─── EXERCISE INPUTS

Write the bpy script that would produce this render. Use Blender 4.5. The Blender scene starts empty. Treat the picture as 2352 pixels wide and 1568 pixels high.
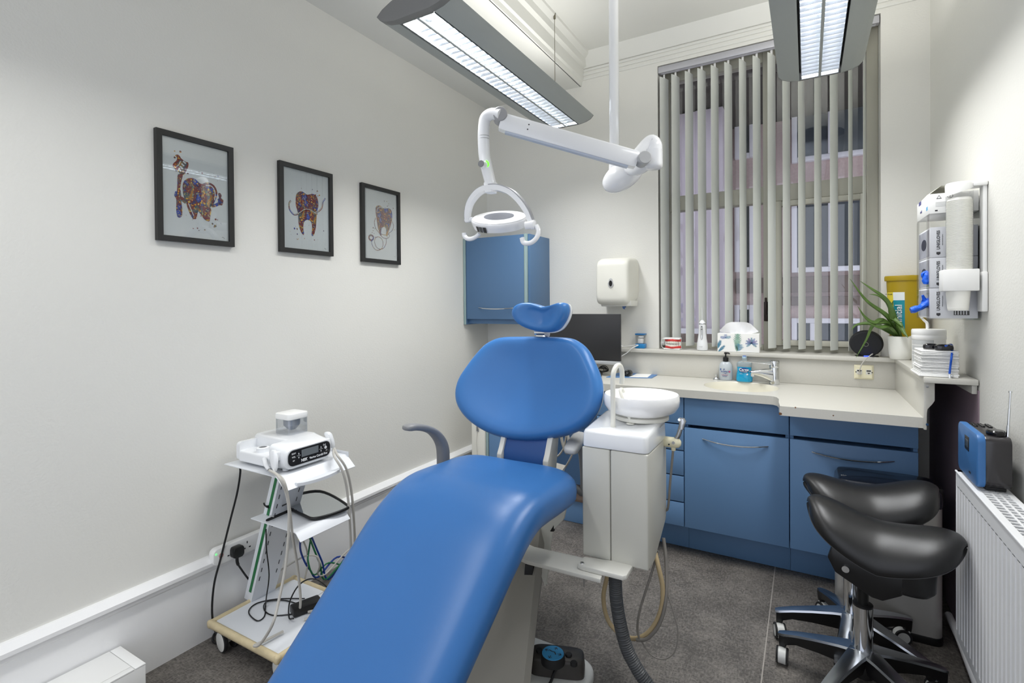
import bpy, bmesh, math, random
from mathutils import Vector, Matrix, noise as mnoise
random.seed(7)
scene = bpy.context.scene
COL = scene.collection
R = math.radians
PI = math.pi

# ------------------------------------------------------------------ camera
FPX, CYP = 1175.0, 711.8
EYE = Vector((0.0, 0.0, 1.38))
def _basis(y, p, r):
    c, s = math.cos(y), math.sin(y)
    right = Vector((c, s, 0)); fwd = Vector((-s, c, 0)); up = Vector((0, 0, 1))
    f2 = fwd*math.cos(p)+up*math.sin(p); u2 = up*math.cos(p)-fwd*math.sin(p)
    return right*math.cos(r)+u2*math.sin(r), f2, u2*math.cos(r)-right*math.sin(r)
RR, FF, UU = _basis(R(29.991), R(-.574), R(-.478))
cam = bpy.data.cameras.new('camera'); camo = bpy.data.objects.new('camera', cam); COL.objects.link(camo)
cam.sensor_width = 36.0; cam.lens = FPX/2352*36.0
cam.shift_y = -(784-CYP)/2352; cam.clip_start = .05; cam.clip_end = 100
m = Matrix.Identity(4)
for i in range(3):
    m[i][0] = RR[i]; m[i][1] = UU[i]; m[i][2] = -FF[i]; m[i][3] = EYE[i]
camo.matrix_world = m
scene.camera = camo
# measured sight lines meeting a known wall / shelf / floor plane
def _ray(x, y): return FF+RR*((x-1176)/FPX)+UU*((CYP-y)/FPX)
def PX(x, y, X): d = _ray(x, y); return EYE+d*((X-EYE.x)/d.x)
def PY(x, y, Y): d = _ray(x, y); return EYE+d*((Y-EYE.y)/d.y)
def PZ(x, y, Z): d = _ray(x, y); return EYE+d*((Z-EYE.z)/d.z)

# ------------------------------------------------------------------ mesh builder
class MB:
    def __init__(s): s.v = []; s.f = []; s.m = []
    def add(s, vs, fs, mat=0, M=None):
        b = len(s.v)
        s.v += [(M @ Vector(v)) if M else Vector(v) for v in vs]
        for f in fs: s.f.append(tuple(b+i for i in f)); s.m.append(mat)
        return s
    def frombm(s, bm, mat=0, M=None):
        bm.verts.index_update()
        s.add([v.co.copy() for v in bm.verts], [[v.index for v in f.verts] for f in bm.faces], mat, M); bm.free(); return s
    def box(s, x0, x1, y0, y1, z0, z1, bev=0, seg=2, mat=0, M=None):
        bm = bmesh.new()
        T = Matrix.Translation(((x0+x1)/2, (y0+y1)/2, (z0+z1)/2)) @ Matrix.Diagonal((abs(x1-x0), abs(y1-y0), abs(z1-z0), 1))
        bmesh.ops.create_cube(bm, size=1, matrix=T)
        if bev: bmesh.ops.bevel(bm, geom=bm.edges[:], offset=bev, segments=seg, profile=.5, affect='EDGES', clamp_overlap=True)
        return s.frombm(bm, mat, M)
    def prism(s, poly, axis, a, b, bev=0, seg=2, mat=0, M=None, ends_only=False):
        bm = bmesh.new()
        def P(u, v, w): return {'x': (w, u, v), 'y': (u, w, v), 'z': (u, v, w)}[axis]
        A = [bm.verts.new(P(u, v, a)) for u, v in poly]; B = [bm.verts.new(P(u, v, b)) for u, v in poly]
        n = len(poly)
        bm.faces.new(A[::-1]); bm.faces.new(B)
        for i in range(n): bm.faces.new((A[i], A[(i+1) % n], B[(i+1) % n], B[i]))
        bmesh.ops.recalc_face_normals(bm, faces=bm.faces[:])
        if bev:
            ed = bm.edges[:]
            if ends_only:
                sa, sb = set(A), set(B)
                ed = [e for e in ed if (e.verts[0] in sa and e.verts[1] in sa) or (e.verts[0] in sb and e.verts[1] in sb)]
            bmesh.ops.bevel(bm, geom=ed, offset=bev, segments=seg, profile=.5, affect='EDGES', clamp_overlap=True)
        return s.frombm(bm, mat, M)
    def loft(s, rings, closed=True, caps=True, mat=0, M=None, loop=False):
        n = len(rings[0]); vs = [p for r in rings for p in r]; fs = []
        K = len(rings)
        for k in range(K if loop else K-1):
            k2 = (k+1) % K
            for i in range(n if closed else n-1):
                j = (i+1) % n
                fs.append((k*n+i, k*n+j, k2*n+j, k2*n+i))
        if caps and not loop:
            fs.append(tuple(range(n))[::-1]); fs.append(tuple((K-1)*n+i for i in range(n)))
        return s.add(vs, fs, mat, M)
    def tube(s, pts, r, n=10, sm=6, closed=False, mat=0, M=None, caps=True, flat=None):
        pts = [Vector(p) for p in pts]
        if sm > 1: pts = spline(pts, sm, closed)
        K = len(pts); rings = []; up = None
        for i in range(K):
            a = pts[i-1] if (i or closed) else pts[0]; b = pts[(i+1) % K] if (i < K-1 or closed) else pts[-1]
            t = (b-a).normalized()
            if up is None:
                up = Vector((0, 0, 1)) if abs(t.z) < .9 else Vector((1, 0, 0))
            side = t.cross(up).normalized(); up = side.cross(t).normalized()
            rr = r(i/(K-1)) if callable(r) else r
            fx, fy = flat if flat else (1, 1)
            rings.append([pts[i]+side*(rr*fx*math.cos(2*PI*k/n))+up*(rr*fy*math.sin(2*PI*k/n)) for k in range(n)])
        return s.loft(rings, True, caps and not closed, mat, M, loop=closed)
    def lathe(s, prof, c=(0, 0, 0), n=32, axis='z', mat=0, M=None, ell=1.0, caps=True):
        c = Vector(c); rings = []
        for r, z in prof:
            ring = []
            for k in range(n):
                a = 2*PI*k/n; u, v = r*math.cos(a), r*ell*math.sin(a)
                ring.append(c+Vector({'z': (u, v, z), 'x': (z, u, v), 'y': (u, z, v)}[axis]))
            rings.append(ring)
        return s.loft(rings, True, caps, mat, M)
    def quad(s, a, b, c, d, mat=0): return s.add([a, b, c, d], [(0, 1, 2, 3)], mat)
    def poly(s, pts, mat=0): return s.add(pts, [tuple(range(len(pts)))], mat)
    def text(s, body, size, o, right, up, mat=1, align='CENTER', ext=.0004, off=.0006, bold=0):
        cu = bpy.data.curves.new('t', 'FONT'); cu.body = body; cu.size = size; cu.align_x = align; cu.align_y = 'CENTER'
        cu.extrude = ext; cu.offset = bold
        ob = bpy.data.objects.new('t', cu)
        COL.objects.link(ob); dg = bpy.context.evaluated_depsgraph_get()
        me = bpy.data.meshes.new_from_object(ob.evaluated_get(dg))
        right = Vector(right).normalized(); up = Vector(up).normalized(); nn = right.cross(up)
        o = Vector(o)+nn*off
        M = Matrix(((right.x, up.x, nn.x, o.x), (right.y, up.y, nn.y, o.y), (right.z, up.z, nn.z, o.z), (0, 0, 0, 1)))
        s.add([v.co.copy() for v in me.vertices], [tuple(p.vertices) for p in me.polygons], mat, M)
        bpy.data.objects.remove(ob); bpy.data.meshes.remove(me); bpy.data.curves.remove(cu)
        return s

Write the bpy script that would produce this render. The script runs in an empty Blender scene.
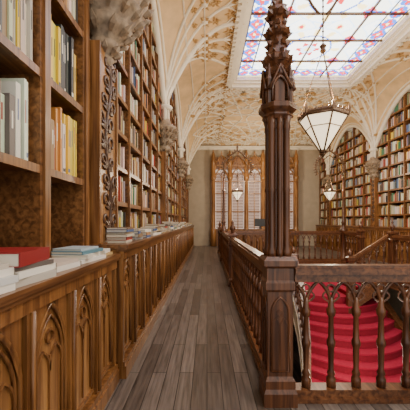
import bpy, math, random
from mathutils import Vector
random.seed(7)
CX=2.65; XW=-1.05; XR=2*CX-XW
ZT=6.13; SX0=0.76; SX1=4.98; SY1=10.4; YF=17.0
COLS=[2.93+4.2*k for k in range(-1,4)]
pi=math.pi

# ---------------- materials ----------------
def newmat(name):
    m=bpy.data.materials.new(name); m.use_nodes=True
    nt=m.node_tree; b=nt.nodes['Principled BSDF']; return m,nt,b
def plain(name,c,rough=.6,metal=0,var=.15,scale=6,emit=None,es=0,bump=0):
    m,nt,b=newmat(name)
    tc=nt.nodes.new('ShaderNodeTexCoord'); n=nt.nodes.new('ShaderNodeTexNoise'); n.inputs['Scale'].default_value=scale
    n.inputs['Detail'].default_value=5
    nt.links.new(tc.outputs['Object'],n.inputs['Vector'])
    r=nt.nodes.new('ShaderNodeValToRGB'); r.color_ramp.elements[0].position=.3; r.color_ramp.elements[1].position=.7
    r.color_ramp.elements[0].color=(*[k*(1-var) for k in c],1); r.color_ramp.elements[1].color=(*[min(1,k*(1+var)) for k in c],1)
    nt.links.new(n.outputs['Fac'],r.inputs['Fac']); nt.links.new(r.outputs['Color'],b.inputs['Base Color'])
    b.inputs['Roughness'].default_value=rough; b.inputs['Metallic'].default_value=metal
    if emit: b.inputs['Emission Color'].default_value=(*emit,1); b.inputs['Emission Strength'].default_value=es
    if bump:
        bp=nt.nodes.new('ShaderNodeBump'); bp.inputs['Strength'].default_value=bump; bp.inputs['Distance'].default_value=.02
        nt.links.new(n.outputs['Fac'],bp.inputs['Height']); nt.links.new(bp.outputs['Normal'],b.inputs['Normal'])
    return m
def wood(name,c1,c2,axis=2,rough=.30,sc=14):
    m,nt,b=newmat(name)
    tc=nt.nodes.new('ShaderNodeTexCoord'); mp=nt.nodes.new('ShaderNodeMapping')
    s=[sc*2.2]*3; s[axis]=sc*.10; mp.inputs['Scale'].default_value=s
    n=nt.nodes.new('ShaderNodeTexNoise'); n.inputs['Scale'].default_value=1; n.inputs['Detail'].default_value=8; n.inputs['Distortion'].default_value=.6
    n2=nt.nodes.new('ShaderNodeTexNoise'); n2.inputs['Scale'].default_value=1.6; n2.inputs['Detail'].default_value=4
    r=nt.nodes.new('ShaderNodeValToRGB'); r.color_ramp.elements[0].position=.36; r.color_ramp.elements[1].position=.66
    r.color_ramp.elements[0].color=(*c1,1); r.color_ramp.elements[1].color=(*c2,1)
    r2=nt.nodes.new('ShaderNodeValToRGB'); r2.color_ramp.elements[0].position=.3; r2.color_ramp.elements[1].position=.7
    r2.color_ramp.elements[0].color=(.60,.56,.52,1); r2.color_ramp.elements[1].color=(1,1,1,1)
    mx=nt.nodes.new('ShaderNodeMix'); mx.data_type='RGBA'; mx.blend_type='MULTIPLY'; mx.inputs[0].default_value=1
    nt.links.new(tc.outputs['Object'],mp.inputs['Vector']); nt.links.new(mp.outputs['Vector'],n.inputs['Vector'])
    nt.links.new(tc.outputs['Object'],n2.inputs['Vector']); nt.links.new(n2.outputs['Fac'],r2.inputs['Fac'])
    nt.links.new(n.outputs['Fac'],r.inputs['Fac']); nt.links.new(r.outputs['Color'],mx.inputs[6]); nt.links.new(r2.outputs['Color'],mx.inputs[7])
    nt.links.new(mx.outputs[2],b.inputs['Base Color'])
    b.inputs['Roughness'].default_value=rough
    bp=nt.nodes.new('ShaderNodeBump'); bp.inputs['Strength'].default_value=.12; bp.inputs['Distance'].default_value=.006
    nt.links.new(n.outputs['Fac'],bp.inputs['Height']); nt.links.new(bp.outputs['Normal'],b.inputs['Normal'])
    return m
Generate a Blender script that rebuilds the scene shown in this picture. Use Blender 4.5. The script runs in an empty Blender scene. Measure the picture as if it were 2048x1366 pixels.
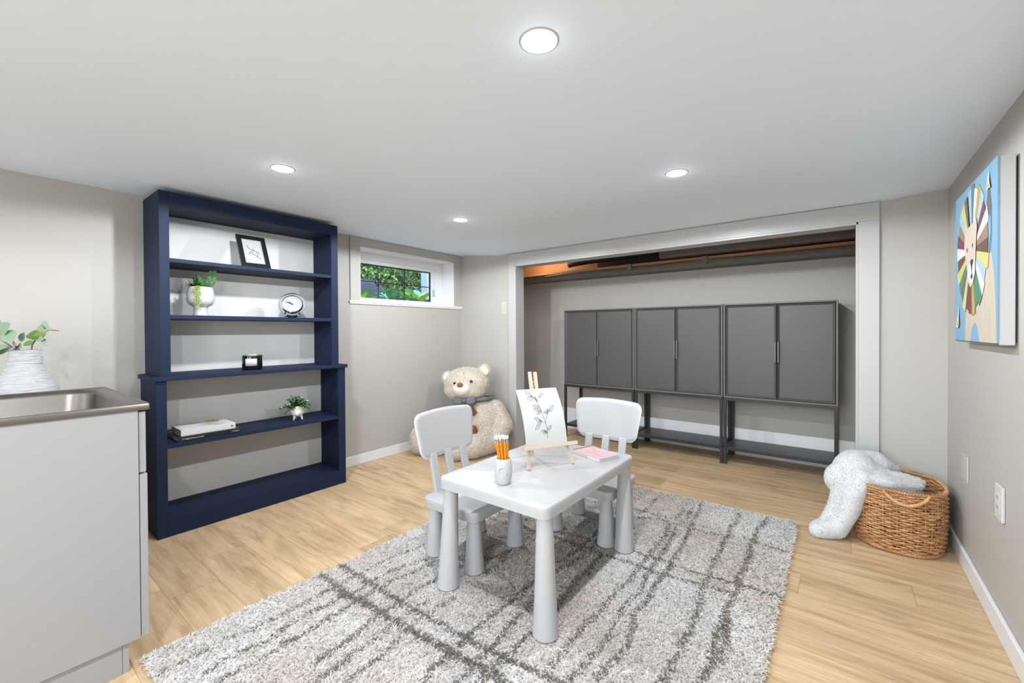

──────

● WHAT IS ASKED
Reproduce, word for word, every line from the start of the records down to and including the line with "PI = math.pi"; skip the pictures.

● TASK RESULT
Write the bpy script that would produce this render. Use Blender 4.5. The Blender scene starts empty. Treat the picture as 2352 pixels wide and 1568 pixels high.
import bpy, bmesh, math, random
from mathutils import Vector, Matrix, noise as mnoise
random.seed(7)
scene = bpy.context.scene
COL = scene.collection
R = math.radians
PI = math.pi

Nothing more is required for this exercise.